■ **To be done**:
Set down exactly the lines running from the line with "rubble cross wall" to the end of the listing below, both ends included.

-------- Data lines --------

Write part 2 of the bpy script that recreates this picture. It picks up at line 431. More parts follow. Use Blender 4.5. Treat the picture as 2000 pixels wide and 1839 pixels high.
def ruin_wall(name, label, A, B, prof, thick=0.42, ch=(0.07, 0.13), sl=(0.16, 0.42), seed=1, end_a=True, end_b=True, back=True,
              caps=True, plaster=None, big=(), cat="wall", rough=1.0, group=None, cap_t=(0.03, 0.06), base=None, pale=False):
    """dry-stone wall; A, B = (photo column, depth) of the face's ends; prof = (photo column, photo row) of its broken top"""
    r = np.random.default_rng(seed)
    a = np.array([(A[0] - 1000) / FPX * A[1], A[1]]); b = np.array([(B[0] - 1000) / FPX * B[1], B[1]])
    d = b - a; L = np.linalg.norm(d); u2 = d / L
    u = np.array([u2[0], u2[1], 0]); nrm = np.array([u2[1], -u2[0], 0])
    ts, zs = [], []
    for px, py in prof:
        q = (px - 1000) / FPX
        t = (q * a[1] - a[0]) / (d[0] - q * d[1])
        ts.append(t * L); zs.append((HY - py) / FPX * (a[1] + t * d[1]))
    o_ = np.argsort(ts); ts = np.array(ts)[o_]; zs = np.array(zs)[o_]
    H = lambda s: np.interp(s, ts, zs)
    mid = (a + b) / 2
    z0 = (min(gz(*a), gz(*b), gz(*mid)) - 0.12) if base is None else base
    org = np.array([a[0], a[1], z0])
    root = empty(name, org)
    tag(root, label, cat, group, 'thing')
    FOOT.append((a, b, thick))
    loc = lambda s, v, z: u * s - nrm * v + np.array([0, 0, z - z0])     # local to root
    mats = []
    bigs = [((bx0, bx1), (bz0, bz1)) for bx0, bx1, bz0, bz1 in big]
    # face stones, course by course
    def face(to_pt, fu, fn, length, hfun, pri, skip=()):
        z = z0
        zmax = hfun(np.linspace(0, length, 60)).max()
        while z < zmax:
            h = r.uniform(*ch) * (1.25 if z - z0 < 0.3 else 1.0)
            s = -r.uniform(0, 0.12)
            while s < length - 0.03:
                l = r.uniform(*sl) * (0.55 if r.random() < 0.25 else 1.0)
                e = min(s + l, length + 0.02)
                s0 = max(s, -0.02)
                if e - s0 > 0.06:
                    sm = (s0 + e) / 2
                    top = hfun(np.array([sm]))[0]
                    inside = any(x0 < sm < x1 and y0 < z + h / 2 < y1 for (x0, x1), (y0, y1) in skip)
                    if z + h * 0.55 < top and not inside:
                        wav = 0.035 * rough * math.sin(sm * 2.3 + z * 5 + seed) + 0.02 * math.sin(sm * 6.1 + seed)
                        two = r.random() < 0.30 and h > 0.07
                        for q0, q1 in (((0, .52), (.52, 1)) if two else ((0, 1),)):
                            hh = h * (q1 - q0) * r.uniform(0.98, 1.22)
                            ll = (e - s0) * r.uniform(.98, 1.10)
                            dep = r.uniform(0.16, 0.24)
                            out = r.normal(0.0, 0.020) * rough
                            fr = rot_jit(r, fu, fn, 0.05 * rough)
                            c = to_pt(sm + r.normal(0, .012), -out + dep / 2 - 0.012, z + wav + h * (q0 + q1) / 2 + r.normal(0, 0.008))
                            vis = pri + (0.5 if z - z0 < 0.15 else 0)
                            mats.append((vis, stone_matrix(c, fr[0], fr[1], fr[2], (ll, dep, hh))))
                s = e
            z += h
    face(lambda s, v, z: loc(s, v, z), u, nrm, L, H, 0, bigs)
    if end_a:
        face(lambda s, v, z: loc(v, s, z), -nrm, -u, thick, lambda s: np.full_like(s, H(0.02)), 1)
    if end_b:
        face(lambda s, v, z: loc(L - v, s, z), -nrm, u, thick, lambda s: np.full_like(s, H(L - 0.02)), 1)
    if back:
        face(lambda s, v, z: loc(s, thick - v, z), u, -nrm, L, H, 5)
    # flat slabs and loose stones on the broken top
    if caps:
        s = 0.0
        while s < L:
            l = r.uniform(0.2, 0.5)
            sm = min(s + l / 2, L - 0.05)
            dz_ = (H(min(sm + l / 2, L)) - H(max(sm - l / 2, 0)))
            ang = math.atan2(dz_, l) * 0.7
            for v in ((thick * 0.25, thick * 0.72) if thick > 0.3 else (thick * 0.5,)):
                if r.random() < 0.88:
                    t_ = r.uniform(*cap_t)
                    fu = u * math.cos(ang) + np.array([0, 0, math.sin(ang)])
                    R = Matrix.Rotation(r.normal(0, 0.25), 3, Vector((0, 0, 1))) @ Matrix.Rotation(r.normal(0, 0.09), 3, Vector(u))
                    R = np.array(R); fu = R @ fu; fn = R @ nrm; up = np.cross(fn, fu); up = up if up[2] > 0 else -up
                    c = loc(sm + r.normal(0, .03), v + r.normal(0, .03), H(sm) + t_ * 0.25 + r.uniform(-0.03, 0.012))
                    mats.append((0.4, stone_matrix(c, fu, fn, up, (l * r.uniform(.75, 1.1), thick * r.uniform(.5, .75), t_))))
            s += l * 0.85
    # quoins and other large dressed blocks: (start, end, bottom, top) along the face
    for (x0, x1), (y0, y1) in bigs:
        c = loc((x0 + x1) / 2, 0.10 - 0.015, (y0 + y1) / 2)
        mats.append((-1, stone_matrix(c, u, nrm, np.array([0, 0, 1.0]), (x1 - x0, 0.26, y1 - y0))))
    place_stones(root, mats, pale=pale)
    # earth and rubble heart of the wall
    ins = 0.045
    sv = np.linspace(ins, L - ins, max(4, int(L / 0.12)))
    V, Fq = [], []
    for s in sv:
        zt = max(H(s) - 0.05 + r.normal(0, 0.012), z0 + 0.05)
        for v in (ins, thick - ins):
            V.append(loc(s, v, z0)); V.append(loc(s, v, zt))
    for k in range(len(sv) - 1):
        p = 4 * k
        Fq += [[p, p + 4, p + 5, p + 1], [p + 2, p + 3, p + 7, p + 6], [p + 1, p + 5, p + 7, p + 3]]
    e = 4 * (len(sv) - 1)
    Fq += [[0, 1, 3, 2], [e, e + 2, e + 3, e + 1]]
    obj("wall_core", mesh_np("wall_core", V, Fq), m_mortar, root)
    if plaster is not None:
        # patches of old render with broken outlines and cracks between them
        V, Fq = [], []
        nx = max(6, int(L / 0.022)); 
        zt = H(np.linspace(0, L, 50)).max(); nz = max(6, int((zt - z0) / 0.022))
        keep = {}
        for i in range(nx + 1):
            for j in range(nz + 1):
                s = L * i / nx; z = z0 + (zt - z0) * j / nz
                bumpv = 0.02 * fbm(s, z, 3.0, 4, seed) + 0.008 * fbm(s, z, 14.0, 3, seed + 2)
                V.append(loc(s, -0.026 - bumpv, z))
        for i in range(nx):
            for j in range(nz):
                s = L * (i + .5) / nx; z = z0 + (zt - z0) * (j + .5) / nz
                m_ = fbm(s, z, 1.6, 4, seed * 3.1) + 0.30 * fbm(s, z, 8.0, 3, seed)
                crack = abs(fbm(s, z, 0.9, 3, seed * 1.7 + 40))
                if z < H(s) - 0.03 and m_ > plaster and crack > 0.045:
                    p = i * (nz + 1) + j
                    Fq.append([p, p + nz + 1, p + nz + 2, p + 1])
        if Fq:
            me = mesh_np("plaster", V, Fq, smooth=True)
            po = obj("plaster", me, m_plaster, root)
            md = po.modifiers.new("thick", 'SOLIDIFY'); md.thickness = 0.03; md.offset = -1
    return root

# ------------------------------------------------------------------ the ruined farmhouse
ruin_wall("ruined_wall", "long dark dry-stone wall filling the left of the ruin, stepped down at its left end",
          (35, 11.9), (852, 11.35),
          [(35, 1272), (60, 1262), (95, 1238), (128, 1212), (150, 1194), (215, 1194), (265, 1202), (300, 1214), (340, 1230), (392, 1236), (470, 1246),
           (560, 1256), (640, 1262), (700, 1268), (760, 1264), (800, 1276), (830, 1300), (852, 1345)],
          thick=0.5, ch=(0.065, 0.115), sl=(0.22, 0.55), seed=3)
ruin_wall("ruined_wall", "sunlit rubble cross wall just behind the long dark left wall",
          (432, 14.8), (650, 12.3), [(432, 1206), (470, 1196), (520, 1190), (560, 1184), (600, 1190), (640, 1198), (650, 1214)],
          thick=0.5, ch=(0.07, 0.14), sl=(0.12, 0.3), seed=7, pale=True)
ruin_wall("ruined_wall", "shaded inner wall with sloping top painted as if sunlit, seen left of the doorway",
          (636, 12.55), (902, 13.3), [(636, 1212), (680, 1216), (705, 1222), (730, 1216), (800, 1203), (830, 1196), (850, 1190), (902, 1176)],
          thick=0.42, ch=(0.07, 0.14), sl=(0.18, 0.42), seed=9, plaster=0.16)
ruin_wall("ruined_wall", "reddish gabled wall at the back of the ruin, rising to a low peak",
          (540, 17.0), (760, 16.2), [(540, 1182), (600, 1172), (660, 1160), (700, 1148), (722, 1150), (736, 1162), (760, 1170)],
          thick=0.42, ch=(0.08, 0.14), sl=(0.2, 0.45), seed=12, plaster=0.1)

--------

■ **Response for this exercise**:
ruin_wall("ruined_wall", "sunlit rubble cross wall just behind the long dark left wall",
          (432, 14.8), (650, 12.3), [(432, 1206), (470, 1196), (520, 1190), (560, 1184), (600, 1190), (640, 1198), (650, 1214)],
          thick=0.5, ch=(0.07, 0.14), sl=(0.12, 0.3), seed=7, pale=True)
ruin_wall("ruined_wall", "shaded inner wall with sloping top painted as if sunlit, seen left of the doorway",
          (636, 12.55), (902, 13.3), [(636, 1212), (680, 1216), (705, 1222), (730, 1216), (800, 1203), (830, 1196), (850, 1190), (902, 1176)],
          thick=0.42, ch=(0.07, 0.14), sl=(0.18, 0.42), seed=9, plaster=0.16)
ruin_wall("ruined_wall", "reddish gabled wall at the back of the ruin, rising to a low peak",
          (540, 17.0), (760, 16.2), [(540, 1182), (600, 1172), (660, 1160), (700, 1148), (722, 1150), (736, 1162), (760, 1170)],
          thick=0.42, ch=(0.08, 0.14), sl=(0.2, 0.45), seed=12, plaster=0.1)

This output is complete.